> What you will do
Output the material beneath exactly, leaving nothing out.
★ ★ ★ ★ ★ ★ ★
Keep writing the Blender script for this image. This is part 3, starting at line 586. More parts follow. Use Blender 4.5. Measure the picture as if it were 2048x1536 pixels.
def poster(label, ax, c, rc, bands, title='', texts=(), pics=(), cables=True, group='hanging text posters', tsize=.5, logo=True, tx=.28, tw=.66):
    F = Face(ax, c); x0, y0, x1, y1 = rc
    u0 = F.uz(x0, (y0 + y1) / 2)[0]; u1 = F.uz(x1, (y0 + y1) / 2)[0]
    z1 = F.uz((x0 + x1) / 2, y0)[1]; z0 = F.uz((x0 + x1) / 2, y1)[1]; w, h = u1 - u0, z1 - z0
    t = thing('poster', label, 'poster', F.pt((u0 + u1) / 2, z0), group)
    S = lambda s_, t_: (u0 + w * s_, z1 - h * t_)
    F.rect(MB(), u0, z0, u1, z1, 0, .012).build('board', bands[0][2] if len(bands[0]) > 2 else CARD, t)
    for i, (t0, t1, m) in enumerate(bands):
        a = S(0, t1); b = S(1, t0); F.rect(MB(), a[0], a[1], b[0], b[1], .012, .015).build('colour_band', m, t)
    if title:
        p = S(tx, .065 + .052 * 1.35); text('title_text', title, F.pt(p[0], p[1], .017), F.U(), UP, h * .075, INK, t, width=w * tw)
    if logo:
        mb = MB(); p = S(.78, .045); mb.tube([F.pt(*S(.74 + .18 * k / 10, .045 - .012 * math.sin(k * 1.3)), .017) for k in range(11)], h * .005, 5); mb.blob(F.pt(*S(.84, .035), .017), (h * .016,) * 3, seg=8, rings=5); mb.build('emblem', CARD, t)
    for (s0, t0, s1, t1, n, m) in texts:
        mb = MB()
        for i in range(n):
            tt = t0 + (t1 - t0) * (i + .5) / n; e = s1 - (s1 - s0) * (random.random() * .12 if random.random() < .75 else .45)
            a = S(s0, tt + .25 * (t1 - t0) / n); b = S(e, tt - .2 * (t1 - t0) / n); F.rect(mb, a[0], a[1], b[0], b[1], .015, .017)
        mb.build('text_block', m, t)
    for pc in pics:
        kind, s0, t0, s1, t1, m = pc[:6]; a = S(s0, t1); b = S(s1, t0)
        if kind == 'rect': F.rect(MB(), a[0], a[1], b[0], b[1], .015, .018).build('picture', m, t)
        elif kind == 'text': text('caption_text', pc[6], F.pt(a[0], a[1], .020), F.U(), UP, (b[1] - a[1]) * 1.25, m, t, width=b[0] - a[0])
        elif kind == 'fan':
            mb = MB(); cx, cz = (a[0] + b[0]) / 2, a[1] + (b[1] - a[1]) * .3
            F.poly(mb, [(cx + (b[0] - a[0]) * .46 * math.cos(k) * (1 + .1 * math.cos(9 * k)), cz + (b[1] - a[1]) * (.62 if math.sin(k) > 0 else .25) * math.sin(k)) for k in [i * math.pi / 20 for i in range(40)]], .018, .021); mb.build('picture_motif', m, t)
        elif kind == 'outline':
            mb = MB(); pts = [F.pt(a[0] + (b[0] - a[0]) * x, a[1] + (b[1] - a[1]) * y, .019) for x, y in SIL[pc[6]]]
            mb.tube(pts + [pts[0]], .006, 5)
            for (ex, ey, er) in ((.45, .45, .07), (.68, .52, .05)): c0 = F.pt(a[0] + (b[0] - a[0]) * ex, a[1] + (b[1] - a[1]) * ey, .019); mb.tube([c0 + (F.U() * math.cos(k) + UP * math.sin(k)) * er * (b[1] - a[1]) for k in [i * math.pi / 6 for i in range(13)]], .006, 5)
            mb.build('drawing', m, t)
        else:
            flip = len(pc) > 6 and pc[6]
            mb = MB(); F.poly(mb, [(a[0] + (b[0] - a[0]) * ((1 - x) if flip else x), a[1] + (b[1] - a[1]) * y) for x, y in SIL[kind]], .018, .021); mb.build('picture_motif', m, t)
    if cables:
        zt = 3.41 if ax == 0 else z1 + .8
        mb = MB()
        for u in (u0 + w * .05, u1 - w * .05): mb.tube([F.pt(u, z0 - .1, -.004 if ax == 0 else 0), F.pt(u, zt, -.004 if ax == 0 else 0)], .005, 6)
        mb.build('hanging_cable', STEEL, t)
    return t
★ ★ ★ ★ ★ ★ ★
> Output
Keep writing the Blender script for this image. This is part 3, starting at line 586. More parts follow. Use Blender 4.5. Measure the picture as if it were 2048x1536 pixels.
def poster(label, ax, c, rc, bands, title='', texts=(), pics=(), cables=True, group='hanging text posters', tsize=.5, logo=True, tx=.28, tw=.66):
    F = Face(ax, c); x0, y0, x1, y1 = rc
    u0 = F.uz(x0, (y0 + y1) / 2)[0]; u1 = F.uz(x1, (y0 + y1) / 2)[0]
    z1 = F.uz((x0 + x1) / 2, y0)[1]; z0 = F.uz((x0 + x1) / 2, y1)[1]; w, h = u1 - u0, z1 - z0
    t = thing('poster', label, 'poster', F.pt((u0 + u1) / 2, z0), group)
    S = lambda s_, t_: (u0 + w * s_, z1 - h * t_)
    F.rect(MB(), u0, z0, u1, z1, 0, .012).build('board', bands[0][2] if len(bands[0]) > 2 else CARD, t)
    for i, (t0, t1, m) in enumerate(bands):
        a = S(0, t1); b = S(1, t0); F.rect(MB(), a[0], a[1], b[0], b[1], .012, .015).build('colour_band', m, t)
    if title:
        p = S(tx, .065 + .052 * 1.35); text('title_text', title, F.pt(p[0], p[1], .017), F.U(), UP, h * .075, INK, t, width=w * tw)
    if logo:
        mb = MB(); p = S(.78, .045); mb.tube([F.pt(*S(.74 + .18 * k / 10, .045 - .012 * math.sin(k * 1.3)), .017) for k in range(11)], h * .005, 5); mb.blob(F.pt(*S(.84, .035), .017), (h * .016,) * 3, seg=8, rings=5); mb.build('emblem', CARD, t)
    for (s0, t0, s1, t1, n, m) in texts:
        mb = MB()
        for i in range(n):
            tt = t0 + (t1 - t0) * (i + .5) / n; e = s1 - (s1 - s0) * (random.random() * .12 if random.random() < .75 else .45)
            a = S(s0, tt + .25 * (t1 - t0) / n); b = S(e, tt - .2 * (t1 - t0) / n); F.rect(mb, a[0], a[1], b[0], b[1], .015, .017)
        mb.build('text_block', m, t)
    for pc in pics:
        kind, s0, t0, s1, t1, m = pc[:6]; a = S(s0, t1); b = S(s1, t0)
        if kind == 'rect': F.rect(MB(), a[0], a[1], b[0], b[1], .015, .018).build('picture', m, t)
        elif kind == 'text': text('caption_text', pc[6], F.pt(a[0], a[1], .020), F.U(), UP, (b[1] - a[1]) * 1.25, m, t, width=b[0] - a[0])
        elif kind == 'fan':
            mb = MB(); cx, cz = (a[0] + b[0]) / 2, a[1] + (b[1] - a[1]) * .3
            F.poly(mb, [(cx + (b[0] - a[0]) * .46 * math.cos(k) * (1 + .1 * math.cos(9 * k)), cz + (b[1] - a[1]) * (.62 if math.sin(k) > 0 else .25) * math.sin(k)) for k in [i * math.pi / 20 for i in range(40)]], .018, .021); mb.build('picture_motif', m, t)
        elif kind == 'outline':
            mb = MB(); pts = [F.pt(a[0] + (b[0] - a[0]) * x, a[1] + (b[1] - a[1]) * y, .019) for x, y in SIL[pc[6]]]
            mb.tube(pts + [pts[0]], .006, 5)
            for (ex, ey, er) in ((.45, .45, .07), (.68, .52, .05)): c0 = F.pt(a[0] + (b[0] - a[0]) * ex, a[1] + (b[1] - a[1]) * ey, .019); mb.tube([c0 + (F.U() * math.cos(k) + UP * math.sin(k)) * er * (b[1] - a[1]) for k in [i * math.pi / 6 for i in range(13)]], .006, 5)
            mb.build('drawing', m, t)
        else:
            flip = len(pc) > 6 and pc[6]
            mb = MB(); F.poly(mb, [(a[0] + (b[0] - a[0]) * ((1 - x) if flip else x), a[1] + (b[1] - a[1]) * y) for x, y in SIL[kind]], .018, .021); mb.build('picture_motif', m, t)
    if cables:
        zt = 3.41 if ax == 0 else z1 + .8
        mb = MB()
        for u in (u0 + w * .05, u1 - w * .05): mb.tube([F.pt(u, z0 - .1, -.004 if ax == 0 else 0), F.pt(u, zt, -.004 if ax == 0 else 0)], .005, 6)
        mb.build('hanging_cable', STEEL, t)
    return t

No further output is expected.